5. On the above facts it has been argued on behalf of the appellant that as communication to the other coparceners is necessary before a member of a joint Hindu family can become divided by a declaration of his intention to become so divided, it must be held in this case that the division in status arose only on the 9th August when the first defendant received Ex. J and as the testator had died on the 5th August, the testament cannot take effect so far as the joint family property is concerned. We are unable to accede to this contention. It is true that the authorities lay down generally that the communication of the intention to become divided to other coparceners is necessary, but none of them lays down that the severance in status does not take place till after such communication has been received by the other coparceners. The anomalous results following from any such view can easily be shown. It would be unfortunate indeed if the validity of a will should depend upon the accident as to whether a postman was able to find an addressee on a particular date or at a particular place or not; and it will sometimes be a very difficult task, for the Court to decide how far the addressee had with some knowledge of what is coming evaded receipt of the notice. An illustration will forcibly demonstrate the anomalous position. If a person should have a number of coparceners living in a number of places far remote from one another what is to be the date of division of status when notice had been sent by one of the coparceners to those various other coparceners? It certainly cannot be that he will become divided from the family on different dates, and here again the uncertainty that may arise from the delay in delivery due to avoidable or unavoidable causes is a fact to be taken into account. It may be that if the law is authoritatively settled, it is not open to us to refuse to give effect to it, merely on the ground that it may lead to anomalous consequences; but when the law had not been so stated in any decision of authority and such a view is not necessitated or justified by the reason of the rule, we see no reason to interpret the reference to 'communication' in the various cases as implying that the severance does not arise until notice has actually been received by the addressee or addressees.

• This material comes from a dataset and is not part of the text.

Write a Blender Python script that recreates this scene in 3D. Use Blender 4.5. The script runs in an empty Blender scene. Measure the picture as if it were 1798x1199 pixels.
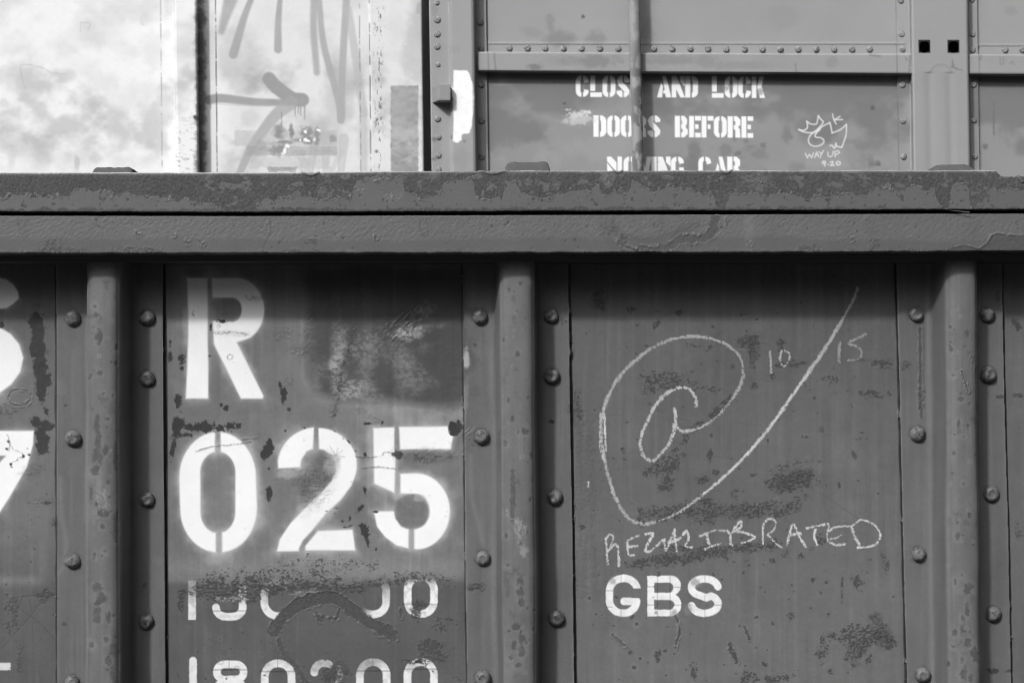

6. The only reported decision in which the question of the date of severance was discussed is a judgment of Madhavan Nair, J., in Rama Aiyar v. Meenakshi Ammal (1930) 33 L.W. 384. So far as it goes, it is an authority against the appellant's contention, because the learned Judge held that even if it should be assumed that the receipt of the notice by the other coparceners is material, the severance of status relates back to the date when the communication was sent. As pointed out by the learned Judge, the principle emphatically stated by the Privy Council that the other coparceners have no choice or option in the matter clearly indicates that the date of the receipt of the notice by them cannot be material. This decision of Madhavan Nair, J., was sought to be distinguished by the appellant's learned Counsel on the ground that in that case the testator lived till after the date of the service of the notice. In view of the basis of the decision we do not see how that can make any difference. It was argued that if on the 5th the estate passed by survivorship to the first defendant, the receipt of the notice on the 9th cannot divest the first defendant of the estate so vested in him. The answer is that the issue of the notice is so far as the testator is concerned, sufficient to prevent the operation of the principle of survivorship. He was certainly justified in expecting that in the ordinary course his notice would have been delivered to the first defendant on the 4th or at least on the 5th. It is unnecessary for us to say what the legal result would be in a case where a notice is posted in circumstances when it will be obviously impossible for it to reach the addressee before the testator's death. It may be possible to argue that this is merely a device to defeat the law, but no such suggestion can be made in the circumstances of this case. The appeal fails and is dismissed with costs.